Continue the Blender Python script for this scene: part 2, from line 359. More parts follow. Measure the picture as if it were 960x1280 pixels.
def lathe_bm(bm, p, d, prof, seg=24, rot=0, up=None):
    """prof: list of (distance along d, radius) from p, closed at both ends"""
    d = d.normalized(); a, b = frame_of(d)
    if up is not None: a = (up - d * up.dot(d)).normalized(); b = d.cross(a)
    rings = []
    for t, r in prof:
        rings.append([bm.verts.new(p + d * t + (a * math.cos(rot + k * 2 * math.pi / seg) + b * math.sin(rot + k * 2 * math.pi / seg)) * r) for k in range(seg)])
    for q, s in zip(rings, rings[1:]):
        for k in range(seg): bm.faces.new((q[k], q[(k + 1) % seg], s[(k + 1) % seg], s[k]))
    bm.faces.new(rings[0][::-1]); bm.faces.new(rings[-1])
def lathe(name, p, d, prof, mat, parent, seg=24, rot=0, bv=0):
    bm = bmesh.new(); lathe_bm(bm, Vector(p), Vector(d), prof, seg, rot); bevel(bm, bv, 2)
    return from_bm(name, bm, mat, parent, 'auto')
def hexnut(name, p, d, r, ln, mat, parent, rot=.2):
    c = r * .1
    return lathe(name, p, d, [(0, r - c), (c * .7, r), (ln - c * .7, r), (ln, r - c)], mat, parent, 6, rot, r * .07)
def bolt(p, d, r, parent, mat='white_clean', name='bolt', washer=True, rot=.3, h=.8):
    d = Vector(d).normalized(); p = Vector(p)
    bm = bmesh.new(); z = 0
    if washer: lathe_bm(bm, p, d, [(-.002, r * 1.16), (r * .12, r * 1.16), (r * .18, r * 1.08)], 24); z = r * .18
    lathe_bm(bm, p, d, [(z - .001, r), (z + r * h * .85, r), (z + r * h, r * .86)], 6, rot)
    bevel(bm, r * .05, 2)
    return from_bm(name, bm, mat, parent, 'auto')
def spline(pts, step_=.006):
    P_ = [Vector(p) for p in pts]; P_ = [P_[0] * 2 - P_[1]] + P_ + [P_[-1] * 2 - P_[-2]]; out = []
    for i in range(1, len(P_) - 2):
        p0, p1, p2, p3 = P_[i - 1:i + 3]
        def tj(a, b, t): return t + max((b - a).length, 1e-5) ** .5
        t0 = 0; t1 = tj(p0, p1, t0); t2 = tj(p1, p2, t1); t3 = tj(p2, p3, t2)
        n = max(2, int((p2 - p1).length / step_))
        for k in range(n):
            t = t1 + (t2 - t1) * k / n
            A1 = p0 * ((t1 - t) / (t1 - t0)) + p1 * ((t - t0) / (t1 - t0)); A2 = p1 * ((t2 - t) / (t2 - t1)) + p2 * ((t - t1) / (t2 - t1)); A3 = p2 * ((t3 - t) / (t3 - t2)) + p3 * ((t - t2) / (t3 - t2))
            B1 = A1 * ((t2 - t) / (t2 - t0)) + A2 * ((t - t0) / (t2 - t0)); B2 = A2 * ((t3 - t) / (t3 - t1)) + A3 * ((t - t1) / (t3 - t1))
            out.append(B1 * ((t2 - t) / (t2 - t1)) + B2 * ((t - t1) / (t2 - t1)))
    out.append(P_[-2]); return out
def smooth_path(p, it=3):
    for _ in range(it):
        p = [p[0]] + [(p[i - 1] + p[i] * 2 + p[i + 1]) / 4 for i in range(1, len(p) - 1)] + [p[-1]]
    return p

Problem
Transcribe the material above in its entirety. Match it exactly.

Response below
Continue the Blender Python script for this scene: part 2, from line 359. More parts follow. Measure the picture as if it were 960x1280 pixels.
def lathe_bm(bm, p, d, prof, seg=24, rot=0, up=None):
    """prof: list of (distance along d, radius) from p, closed at both ends"""
    d = d.normalized(); a, b = frame_of(d)
    if up is not None: a = (up - d * up.dot(d)).normalized(); b = d.cross(a)
    rings = []
    for t, r in prof:
        rings.append([bm.verts.new(p + d * t + (a * math.cos(rot + k * 2 * math.pi / seg) + b * math.sin(rot + k * 2 * math.pi / seg)) * r) for k in range(seg)])
    for q, s in zip(rings, rings[1:]):
        for k in range(seg): bm.faces.new((q[k], q[(k + 1) % seg], s[(k + 1) % seg], s[k]))
    bm.faces.new(rings[0][::-1]); bm.faces.new(rings[-1])
def lathe(name, p, d, prof, mat, parent, seg=24, rot=0, bv=0):
    bm = bmesh.new(); lathe_bm(bm, Vector(p), Vector(d), prof, seg, rot); bevel(bm, bv, 2)
    return from_bm(name, bm, mat, parent, 'auto')
def hexnut(name, p, d, r, ln, mat, parent, rot=.2):
    c = r * .1
    return lathe(name, p, d, [(0, r - c), (c * .7, r), (ln - c * .7, r), (ln, r - c)], mat, parent, 6, rot, r * .07)
def bolt(p, d, r, parent, mat='white_clean', name='bolt', washer=True, rot=.3, h=.8):
    d = Vector(d).normalized(); p = Vector(p)
    bm = bmesh.new(); z = 0
    if washer: lathe_bm(bm, p, d, [(-.002, r * 1.16), (r * .12, r * 1.16), (r * .18, r * 1.08)], 24); z = r * .18
    lathe_bm(bm, p, d, [(z - .001, r), (z + r * h * .85, r), (z + r * h, r * .86)], 6, rot)
    bevel(bm, r * .05, 2)
    return from_bm(name, bm, mat, parent, 'auto')
def spline(pts, step_=.006):
    P_ = [Vector(p) for p in pts]; P_ = [P_[0] * 2 - P_[1]] + P_ + [P_[-1] * 2 - P_[-2]]; out = []
    for i in range(1, len(P_) - 2):
        p0, p1, p2, p3 = P_[i - 1:i + 3]
        def tj(a, b, t): return t + max((b - a).length, 1e-5) ** .5
        t0 = 0; t1 = tj(p0, p1, t0); t2 = tj(p1, p2, t1); t3 = tj(p2, p3, t2)
        n = max(2, int((p2 - p1).length / step_))
        for k in range(n):
            t = t1 + (t2 - t1) * k / n
            A1 = p0 * ((t1 - t) / (t1 - t0)) + p1 * ((t - t0) / (t1 - t0)); A2 = p1 * ((t2 - t) / (t2 - t1)) + p2 * ((t - t1) / (t2 - t1)); A3 = p2 * ((t3 - t) / (t3 - t2)) + p3 * ((t - t2) / (t3 - t2))
            B1 = A1 * ((t2 - t) / (t2 - t0)) + A2 * ((t - t0) / (t2 - t0)); B2 = A2 * ((t3 - t) / (t3 - t1)) + A3 * ((t - t1) / (t3 - t1))
            out.append(B1 * ((t2 - t) / (t2 - t1)) + B2 * ((t - t1) / (t2 - t1)))
    out.append(P_[-2]); return out
def smooth_path(p, it=3):
    for _ in range(it):
        p = [p[0]] + [(p[i - 1] + p[i] * 2 + p[i + 1]) / 4 for i in range(1, len(p) - 1)] + [p[-1]]
    return p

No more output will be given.